** START **
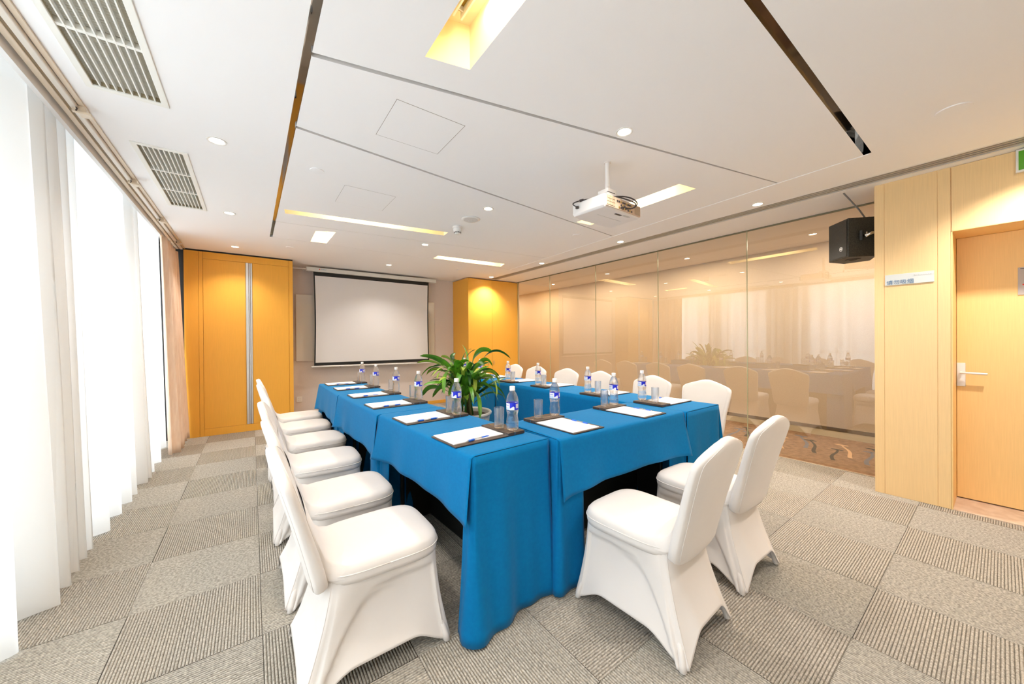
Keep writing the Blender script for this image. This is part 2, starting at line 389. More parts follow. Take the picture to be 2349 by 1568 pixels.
# downlights
rows = {-.19: 'row behind the camera', 1.33: 'nearest row', 2.85: 'second row', 4.37: 'third row', 5.865: 'row closest to the screen wall'}
cols = {-.165: 'window side', 1.81: 'middle', 3.787: 'glass partition side'}
dl0 = None
for y, rn in rows.items():
    for x, cn in cols.items():
        if dl0 is None:
            dl0 = empty('downlight'); b = MB(); b.lathe([(.044, .0), (.050, -.001), (.050, -.004), (.043, -.005), (.036, -.001)], PLASTIC, 28, cap=False); b.build('trim_ring', dl0, True, angle=40)
            b = MB(); b.lathe([(.037, -.001), (.0005, -.0015)], DOWNE, 24, cap=False); b.build('bulb', dl0); r_ = dl0
        else: r_ = copy_tree(dl0)
        r_.location = (x, y, ZC-.0005); tag(r_, f'lit round ceiling downlight, {rn} from the camera, {cn} column' if 'row ' not in rn[:4] else f'lit round ceiling downlight in the {rn}, {cn} column', 'downlight', 'recessed ceiling downlights')
        k = {-.165: .8, 1.81: 1.0, 3.787: 2.0}[x]
        lamp('downlight_beam', 'SPOT', (x, y, ZC-.012), LAMP_W*k, WARM, spot_size=R(125), spot_blend=.8, shadow_soft_size=.035)

# ---- window side: wall, windows, pocket, curtains
wl = MB()
wl.box((XW-.18, YR-.1, -.1), (XW, YB+.1, .10), WHITE); wl.box((XW-.18, YR-.1, 2.50), (XW, YB+.1, 2.96), WHITE)
wy = [YR-.1, -1.9, -.3, -.1, 2.62, 3.42, 4.42, 4.80, 6.30, YB+.1]
for a, b_ in zip(wy[0::2], wy[1::2]): wl.box((XW-.18, a, .10), (XW+(.05 if 4 < a < 6 else 0), b_, 2.50), WHITE)
struct(wl.build('wall_left'), 'white window wall behind the sheer curtains')
for k, (a, b_) in enumerate(zip(wy[1:-1:2], wy[2::2])):
    r_ = struct(empty(f'window_{k+1}', (XW-.10, (a+b_)/2, 0))); h = (b_-a)/2
    f = MB()
    for lo, hi in (((-h, .10), (-h+.05, 2.5)), ((h-.05, .10), (h, 2.5)), ((-h, .10), (h, .15)), ((-h, 2.45), (h, 2.5)), ((-.03, .1), (.03, 2.5)), ((-h, .93), (h, .99)), ((-h, 1.95), (0, 2.0))):
        f.box((-.03, lo[0], lo[1]), (.03, hi[0], hi[1]), mat('window_frame', (.45, .46, .46), .4))
    f.build('window_frame', r_)
    g = MB(); g.poly([(0, -h, .1), (0, h, .1), (0, h, 2.5), (0, -h, 2.5)], PANE); g.build('pane', r_)
struct(boxobj('trim_3', (-.822, YR, 2.442), (-.80, YB, ZC+.13), WHITE), 'white curtain fascia board at the edge of the ceiling')
struct(boxobj('trim_4', (XW, YR, ZC+.11), (-.80, YB, ZC+.13), WHITE))
cr = empty('curtain_rail', (-.705, 2.2, ZC)); tag(cr, 'long cream double curtain rail fixed under the window edge of the ceiling', 'curtain rail')
rail_w = mat('rail_cream', (.72, .66, .58), .35)
for nm, dx, m_ in (('front_rail', -.028, rail_w), ('rear_rail', -.068, BEIGEP)):
    b = MB(); b.box((dx-.014, -4.3, -.026), (dx+.014, 4.1, -.0005), m_); b.build(nm, cr, bevel=.004)
b = MB(); b.box((-.053, -4.3, -.022), (-.043, 4.1, -.002), mat('rail_slot_shade', (.22, .15, .08), .6)); b.box((-.010, -4.3, -.010), (.010, 4.1, -.001), BEIGEP); b.build('rail_slot_shade', cr)  # tan strip paints the rail's shadow; dark strip fills the gap between rails
for y in (-.25, .78, 1.80, 2.825, 3.85, 4.88, 5.845):
    b = MB(); y_ = y-2.2
    b.box((-.035, y_-.010, -.045), (.012, y_+.010, -.010), BEIGEP); b.box((-.010, y_-.024, -.056), (.036, y_+.024, -.044), BEIGEP)
    b.tube([(-.02, y_-.014, -.022), (-.012, y_-.024, -.034), (-.018, y_-.02, -.046)], .0035, INK, 6)
    b.build('bracket', cr, bevel=.003)
def curtain(name, y0, y1, xc, amp, lam, z0, z1, m, label, seed, solid=0, drift=.045):
    rnd = random.Random(seed); n = int((y1-y0)/.0125); rows_ = 26; pts = []
    ph = rnd.uniform(0, 6); offs = [rnd.uniform(.6, 1.5) for _ in range(400)]
    phase = [0.0]
    bunch = lambda y: max(math.exp(-((y-2.95)/.42)**2), math.exp(-((y-4.60)/.20)**2)) if lam > .2 else 0   # panels meet and gather there
    for i in range(n): phase.append(phase[-1]+2*PI*.0125/(lam*(1-.55*bunch(y0+(y1-y0)*i/n))*offs[int(phase[-1]/(2*PI)) % 400]))
    for r in range(rows_+1):
        t = r/rows_; z = z1+(z0-z1)*t; row = []
        for i in range(n+1):
            y = y0+(y1-y0)*i/n; p = phase[i]+ph
            a = amp*(1+.25*bunch(y))*(.55+.55*t)*(.75+.5*noise.noise((y*1.7, seed, 0)))
            back = max(0, min(1, (y-5.30)/.15)) if lam > .2 else 0; a *= 1-.6*back
            s = math.sin(p); x = xc-.035*back+drift*(t if drift < .1 else t**.5)+a*(s+.22*math.sin(2*p+1)+.18*noise.noise((y*5, t*1.5, seed)))
            yy = y+a*.45*math.cos(p)
            row.append((x, yy, z-(.004*math.sin(p*1.0+.6) if r == rows_ else 0)))
        pts.append(row)
    b = MB(); b.quadgrid(pts, m)
    o = b.build(name, smooth=True, recalc=False, solid=solid); return tag(o, label, 'curtain')
curtain('sheer_curtain', -2.1, 5.98, -.872, .070, .27, .012, 2.585, SHEER, 'long white sheer curtain hanging over the windows down to the carpet', 3)
curtain('drape', 5.42, 6.278, -.780, .042, .140, .015, 2.438, BEIGEC, 'gathered peach-beige drape beside the wooden wardrobe', 5, .003, .078)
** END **
◆ **To do**
Return only the lines from the start of the data through the line that contains "spot_size=R(125), spot_blend=.8, shadow_soft_size=.035)", please, copying them exactly and omitting all pictures.

◆ **Exercise answer**
Keep writing the Blender script for this image. This is part 2, starting at line 389. More parts follow. Take the picture to be 2349 by 1568 pixels.
# downlights
rows = {-.19: 'row behind the camera', 1.33: 'nearest row', 2.85: 'second row', 4.37: 'third row', 5.865: 'row closest to the screen wall'}
cols = {-.165: 'window side', 1.81: 'middle', 3.787: 'glass partition side'}
dl0 = None
for y, rn in rows.items():
    for x, cn in cols.items():
        if dl0 is None:
            dl0 = empty('downlight'); b = MB(); b.lathe([(.044, .0), (.050, -.001), (.050, -.004), (.043, -.005), (.036, -.001)], PLASTIC, 28, cap=False); b.build('trim_ring', dl0, True, angle=40)
            b = MB(); b.lathe([(.037, -.001), (.0005, -.0015)], DOWNE, 24, cap=False); b.build('bulb', dl0); r_ = dl0
        else: r_ = copy_tree(dl0)
        r_.location = (x, y, ZC-.0005); tag(r_, f'lit round ceiling downlight, {rn} from the camera, {cn} column' if 'row ' not in rn[:4] else f'lit round ceiling downlight in the {rn}, {cn} column', 'downlight', 'recessed ceiling downlights')
        k = {-.165: .8, 1.81: 1.0, 3.787: 2.0}[x]
        lamp('downlight_beam', 'SPOT', (x, y, ZC-.012), LAMP_W*k, WARM, spot_size=R(125), spot_blend=.8, shadow_soft_size=.035)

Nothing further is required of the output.